Wednesday, April 2, 2014

Formal Analysis




Maine Forest is a photograph, taken by Eliot Porter and printed by Ansel Adams 1972-1973. It features a  black and white view of tall, leafless trees populating the foreground and receding into the background, as well as detached, sharply contrasting branches in the extreme foreground.

The heavy, repeated verticals of the trunks of the trees are the major unifying factor of the work, while the sharply horizontal branches that precede on the right makes the composition open and disrupt the rhythm created by the vertical lines, although they bring out the otherwise less prominent branches on the other trees. These preceding branches also disrupt the rhythm of the piece via their value: the branches are disjointedly darker than the trees they appear directly in front of. However, the branches of the trees in the middle foreground help create movement in an otherwise stable piece-- their diagonal arrangement creates implied lines that radiate from the middle center of the canvas, which creates a central focal point

Overall the differing values found in the painting-- from very deep black in the tree trunks directly in front of the viewer to the almost-white behind the last visible trees-- tend to contribute towards a well-balanced composition. The value contrast is sharpest in the middle lower foreground, above which the branches of the trees create a more neutral, murky background. The overall value shift-- from dark in the center middle towards gray on the outer and upper portions of the photograph-- also help create a sense of depth to the painting, further assisted by the unexpected closeness of the branches in the extreme foreground of this shot.

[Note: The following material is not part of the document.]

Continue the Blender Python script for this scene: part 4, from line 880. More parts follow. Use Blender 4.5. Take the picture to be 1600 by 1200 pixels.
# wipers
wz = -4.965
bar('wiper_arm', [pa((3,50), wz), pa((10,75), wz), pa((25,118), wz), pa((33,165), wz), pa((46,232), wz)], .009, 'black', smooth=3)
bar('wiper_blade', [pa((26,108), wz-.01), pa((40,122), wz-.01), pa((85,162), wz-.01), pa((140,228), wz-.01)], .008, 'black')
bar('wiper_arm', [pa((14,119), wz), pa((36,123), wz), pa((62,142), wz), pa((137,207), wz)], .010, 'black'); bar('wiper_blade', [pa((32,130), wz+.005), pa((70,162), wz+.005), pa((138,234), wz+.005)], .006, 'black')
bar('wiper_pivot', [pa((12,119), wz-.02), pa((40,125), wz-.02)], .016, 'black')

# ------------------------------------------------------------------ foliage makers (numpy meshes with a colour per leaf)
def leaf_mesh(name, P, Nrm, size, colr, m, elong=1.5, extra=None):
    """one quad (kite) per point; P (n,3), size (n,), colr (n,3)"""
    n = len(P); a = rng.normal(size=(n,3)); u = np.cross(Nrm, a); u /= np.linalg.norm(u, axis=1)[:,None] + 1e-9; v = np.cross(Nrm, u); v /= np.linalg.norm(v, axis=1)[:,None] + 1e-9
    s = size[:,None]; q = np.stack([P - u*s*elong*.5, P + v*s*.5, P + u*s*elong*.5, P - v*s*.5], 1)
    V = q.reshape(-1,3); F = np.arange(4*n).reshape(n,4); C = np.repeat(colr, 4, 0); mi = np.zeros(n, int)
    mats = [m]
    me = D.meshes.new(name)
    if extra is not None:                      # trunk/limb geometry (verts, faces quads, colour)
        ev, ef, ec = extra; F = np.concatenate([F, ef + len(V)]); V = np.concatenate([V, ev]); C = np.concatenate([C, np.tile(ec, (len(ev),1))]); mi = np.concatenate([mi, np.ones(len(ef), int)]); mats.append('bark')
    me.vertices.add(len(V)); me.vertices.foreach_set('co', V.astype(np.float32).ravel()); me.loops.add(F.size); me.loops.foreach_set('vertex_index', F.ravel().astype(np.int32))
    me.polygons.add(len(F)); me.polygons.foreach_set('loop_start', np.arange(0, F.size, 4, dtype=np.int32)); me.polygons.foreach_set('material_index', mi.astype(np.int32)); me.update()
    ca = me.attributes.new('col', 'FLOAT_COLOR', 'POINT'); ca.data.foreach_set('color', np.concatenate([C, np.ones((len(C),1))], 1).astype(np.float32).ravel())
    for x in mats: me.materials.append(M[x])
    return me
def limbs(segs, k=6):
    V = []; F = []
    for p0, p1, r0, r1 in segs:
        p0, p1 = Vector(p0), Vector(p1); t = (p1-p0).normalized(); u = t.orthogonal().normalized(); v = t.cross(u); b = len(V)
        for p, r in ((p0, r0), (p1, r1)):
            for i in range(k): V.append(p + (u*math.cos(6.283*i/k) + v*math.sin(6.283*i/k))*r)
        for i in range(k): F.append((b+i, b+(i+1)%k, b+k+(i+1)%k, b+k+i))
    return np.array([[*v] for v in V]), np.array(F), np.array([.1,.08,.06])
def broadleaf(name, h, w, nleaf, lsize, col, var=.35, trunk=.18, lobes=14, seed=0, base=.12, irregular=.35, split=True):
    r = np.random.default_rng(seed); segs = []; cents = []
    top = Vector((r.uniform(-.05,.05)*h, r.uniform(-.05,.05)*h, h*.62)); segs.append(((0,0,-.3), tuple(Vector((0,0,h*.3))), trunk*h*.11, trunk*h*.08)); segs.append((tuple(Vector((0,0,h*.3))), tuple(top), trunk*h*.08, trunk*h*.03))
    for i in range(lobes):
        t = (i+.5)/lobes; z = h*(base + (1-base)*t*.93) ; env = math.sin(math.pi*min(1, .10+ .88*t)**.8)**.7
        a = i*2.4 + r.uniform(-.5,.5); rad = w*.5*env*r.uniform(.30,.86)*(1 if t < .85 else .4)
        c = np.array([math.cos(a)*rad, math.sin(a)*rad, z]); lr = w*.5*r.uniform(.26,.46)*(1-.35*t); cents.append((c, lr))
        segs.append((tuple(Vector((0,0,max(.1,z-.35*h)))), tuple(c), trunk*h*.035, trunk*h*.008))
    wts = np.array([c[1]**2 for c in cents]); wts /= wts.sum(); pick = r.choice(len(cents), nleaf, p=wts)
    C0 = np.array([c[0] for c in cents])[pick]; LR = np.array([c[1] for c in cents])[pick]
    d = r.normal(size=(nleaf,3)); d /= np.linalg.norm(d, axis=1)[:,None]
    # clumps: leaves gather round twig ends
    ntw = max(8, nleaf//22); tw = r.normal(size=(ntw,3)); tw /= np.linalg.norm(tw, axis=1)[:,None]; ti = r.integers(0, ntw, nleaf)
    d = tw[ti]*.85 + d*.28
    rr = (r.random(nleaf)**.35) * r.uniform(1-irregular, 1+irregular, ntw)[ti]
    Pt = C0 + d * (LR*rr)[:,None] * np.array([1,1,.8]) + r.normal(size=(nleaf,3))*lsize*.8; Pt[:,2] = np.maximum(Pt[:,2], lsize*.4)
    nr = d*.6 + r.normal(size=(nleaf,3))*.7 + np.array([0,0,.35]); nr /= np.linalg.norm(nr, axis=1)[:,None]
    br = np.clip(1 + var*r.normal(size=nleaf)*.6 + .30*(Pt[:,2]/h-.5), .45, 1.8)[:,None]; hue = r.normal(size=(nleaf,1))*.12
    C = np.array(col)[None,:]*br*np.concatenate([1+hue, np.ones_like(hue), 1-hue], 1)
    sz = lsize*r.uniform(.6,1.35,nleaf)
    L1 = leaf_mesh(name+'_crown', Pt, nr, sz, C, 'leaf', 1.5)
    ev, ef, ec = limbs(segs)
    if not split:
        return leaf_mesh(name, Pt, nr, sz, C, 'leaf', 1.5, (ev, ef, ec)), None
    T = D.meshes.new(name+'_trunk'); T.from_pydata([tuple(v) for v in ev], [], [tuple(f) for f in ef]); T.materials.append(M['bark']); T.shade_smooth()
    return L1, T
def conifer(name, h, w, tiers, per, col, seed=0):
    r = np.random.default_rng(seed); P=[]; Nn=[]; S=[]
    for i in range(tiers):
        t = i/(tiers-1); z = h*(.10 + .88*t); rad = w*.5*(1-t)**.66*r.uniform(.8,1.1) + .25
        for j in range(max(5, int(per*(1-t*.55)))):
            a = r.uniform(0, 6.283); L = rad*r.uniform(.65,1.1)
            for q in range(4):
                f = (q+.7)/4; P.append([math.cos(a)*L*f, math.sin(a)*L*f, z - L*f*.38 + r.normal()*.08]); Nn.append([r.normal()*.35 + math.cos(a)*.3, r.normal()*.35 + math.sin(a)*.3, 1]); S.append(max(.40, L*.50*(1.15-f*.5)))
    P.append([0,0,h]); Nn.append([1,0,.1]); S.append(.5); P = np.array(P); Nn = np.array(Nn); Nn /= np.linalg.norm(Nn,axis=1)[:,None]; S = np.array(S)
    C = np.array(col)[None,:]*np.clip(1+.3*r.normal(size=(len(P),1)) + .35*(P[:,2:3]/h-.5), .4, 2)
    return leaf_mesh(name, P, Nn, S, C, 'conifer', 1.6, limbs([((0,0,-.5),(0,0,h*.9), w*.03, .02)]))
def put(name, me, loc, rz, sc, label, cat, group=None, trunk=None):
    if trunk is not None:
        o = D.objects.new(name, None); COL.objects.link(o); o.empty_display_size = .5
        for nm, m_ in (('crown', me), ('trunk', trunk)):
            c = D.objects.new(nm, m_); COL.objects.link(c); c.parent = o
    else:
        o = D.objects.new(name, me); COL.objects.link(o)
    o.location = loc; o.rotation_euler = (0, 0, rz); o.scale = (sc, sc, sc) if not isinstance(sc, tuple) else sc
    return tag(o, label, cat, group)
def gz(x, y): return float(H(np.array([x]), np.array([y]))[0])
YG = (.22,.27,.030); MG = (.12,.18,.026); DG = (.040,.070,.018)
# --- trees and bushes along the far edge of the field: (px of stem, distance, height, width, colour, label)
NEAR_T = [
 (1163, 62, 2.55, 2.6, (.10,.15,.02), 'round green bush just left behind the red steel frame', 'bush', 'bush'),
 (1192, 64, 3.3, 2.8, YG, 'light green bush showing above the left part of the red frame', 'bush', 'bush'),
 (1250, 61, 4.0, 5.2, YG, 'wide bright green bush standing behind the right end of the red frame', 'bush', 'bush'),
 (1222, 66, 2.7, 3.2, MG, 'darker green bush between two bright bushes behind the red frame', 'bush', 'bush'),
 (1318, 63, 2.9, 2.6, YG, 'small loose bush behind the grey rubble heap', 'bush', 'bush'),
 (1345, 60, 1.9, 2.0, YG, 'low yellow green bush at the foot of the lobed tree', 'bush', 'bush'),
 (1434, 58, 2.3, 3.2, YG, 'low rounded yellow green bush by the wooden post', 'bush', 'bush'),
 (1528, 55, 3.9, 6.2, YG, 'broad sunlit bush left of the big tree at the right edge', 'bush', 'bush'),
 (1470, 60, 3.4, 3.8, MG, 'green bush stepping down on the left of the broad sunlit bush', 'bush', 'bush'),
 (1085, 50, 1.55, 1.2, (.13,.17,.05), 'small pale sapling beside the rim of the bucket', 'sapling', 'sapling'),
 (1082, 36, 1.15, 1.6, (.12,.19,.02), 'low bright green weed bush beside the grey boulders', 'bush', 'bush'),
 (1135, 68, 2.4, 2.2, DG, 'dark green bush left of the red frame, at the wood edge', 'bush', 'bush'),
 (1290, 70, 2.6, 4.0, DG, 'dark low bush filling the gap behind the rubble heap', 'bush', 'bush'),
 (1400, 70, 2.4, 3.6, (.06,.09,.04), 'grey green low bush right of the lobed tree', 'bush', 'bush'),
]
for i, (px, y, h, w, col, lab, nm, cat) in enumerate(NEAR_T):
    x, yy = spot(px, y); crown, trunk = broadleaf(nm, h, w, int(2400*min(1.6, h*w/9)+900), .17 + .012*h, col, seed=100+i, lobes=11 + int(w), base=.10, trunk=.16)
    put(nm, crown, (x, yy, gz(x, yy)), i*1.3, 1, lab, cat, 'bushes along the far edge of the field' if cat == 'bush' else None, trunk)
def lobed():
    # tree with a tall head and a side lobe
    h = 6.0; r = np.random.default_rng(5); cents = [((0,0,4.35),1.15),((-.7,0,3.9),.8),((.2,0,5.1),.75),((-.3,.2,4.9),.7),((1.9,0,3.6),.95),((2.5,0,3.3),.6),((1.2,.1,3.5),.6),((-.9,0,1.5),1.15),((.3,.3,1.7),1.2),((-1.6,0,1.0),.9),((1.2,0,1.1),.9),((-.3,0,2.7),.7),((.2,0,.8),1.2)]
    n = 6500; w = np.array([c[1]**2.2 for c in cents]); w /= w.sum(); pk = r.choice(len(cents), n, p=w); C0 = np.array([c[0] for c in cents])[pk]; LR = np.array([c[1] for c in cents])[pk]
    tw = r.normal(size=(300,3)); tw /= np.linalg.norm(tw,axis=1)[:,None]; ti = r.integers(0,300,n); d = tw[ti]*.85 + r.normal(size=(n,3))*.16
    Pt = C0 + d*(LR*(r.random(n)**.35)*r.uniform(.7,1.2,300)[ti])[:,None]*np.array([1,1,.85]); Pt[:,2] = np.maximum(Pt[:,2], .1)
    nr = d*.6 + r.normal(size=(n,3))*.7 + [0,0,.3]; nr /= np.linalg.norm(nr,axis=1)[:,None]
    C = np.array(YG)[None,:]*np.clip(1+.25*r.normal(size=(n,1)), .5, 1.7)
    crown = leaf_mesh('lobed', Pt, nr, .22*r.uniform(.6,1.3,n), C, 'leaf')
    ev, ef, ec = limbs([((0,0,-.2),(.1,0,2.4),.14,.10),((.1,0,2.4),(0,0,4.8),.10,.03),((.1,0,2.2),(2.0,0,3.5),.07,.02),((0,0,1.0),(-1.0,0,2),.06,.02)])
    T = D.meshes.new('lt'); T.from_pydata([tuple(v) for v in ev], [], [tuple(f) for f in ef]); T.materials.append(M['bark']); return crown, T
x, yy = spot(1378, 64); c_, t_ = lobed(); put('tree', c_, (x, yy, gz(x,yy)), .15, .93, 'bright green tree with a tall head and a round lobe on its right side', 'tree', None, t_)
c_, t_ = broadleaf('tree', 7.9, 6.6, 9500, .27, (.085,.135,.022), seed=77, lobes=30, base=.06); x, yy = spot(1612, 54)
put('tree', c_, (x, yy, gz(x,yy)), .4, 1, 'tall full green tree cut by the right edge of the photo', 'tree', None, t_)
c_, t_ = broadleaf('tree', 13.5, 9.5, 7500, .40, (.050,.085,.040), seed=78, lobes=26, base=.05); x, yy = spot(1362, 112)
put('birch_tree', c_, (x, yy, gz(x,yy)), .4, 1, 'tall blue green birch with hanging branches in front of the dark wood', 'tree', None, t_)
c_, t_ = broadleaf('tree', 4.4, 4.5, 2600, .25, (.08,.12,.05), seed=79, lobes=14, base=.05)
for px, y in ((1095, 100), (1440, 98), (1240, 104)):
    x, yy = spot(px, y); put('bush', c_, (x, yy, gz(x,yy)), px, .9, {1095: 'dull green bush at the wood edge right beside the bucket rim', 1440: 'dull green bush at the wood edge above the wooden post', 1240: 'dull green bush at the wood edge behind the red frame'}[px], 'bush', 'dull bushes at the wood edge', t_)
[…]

This highly repetitive, almost geometric configuration of trees upsets the canonical view of a forest as a wild place unfettered from human-imposed constructs and restrictions. However, the presence of such a geometric influence adds a sense of comforting order to an otherwise foreboding and unwelcoming scene. The immediately noticeable foregrounded branches disrupt this order and therefore any comfort to be found in this work; by disrupting the otherwise fairly internally universal tendency towards prominent verticals with secondary shallow diagonals, the diagonal branches cause discomfort.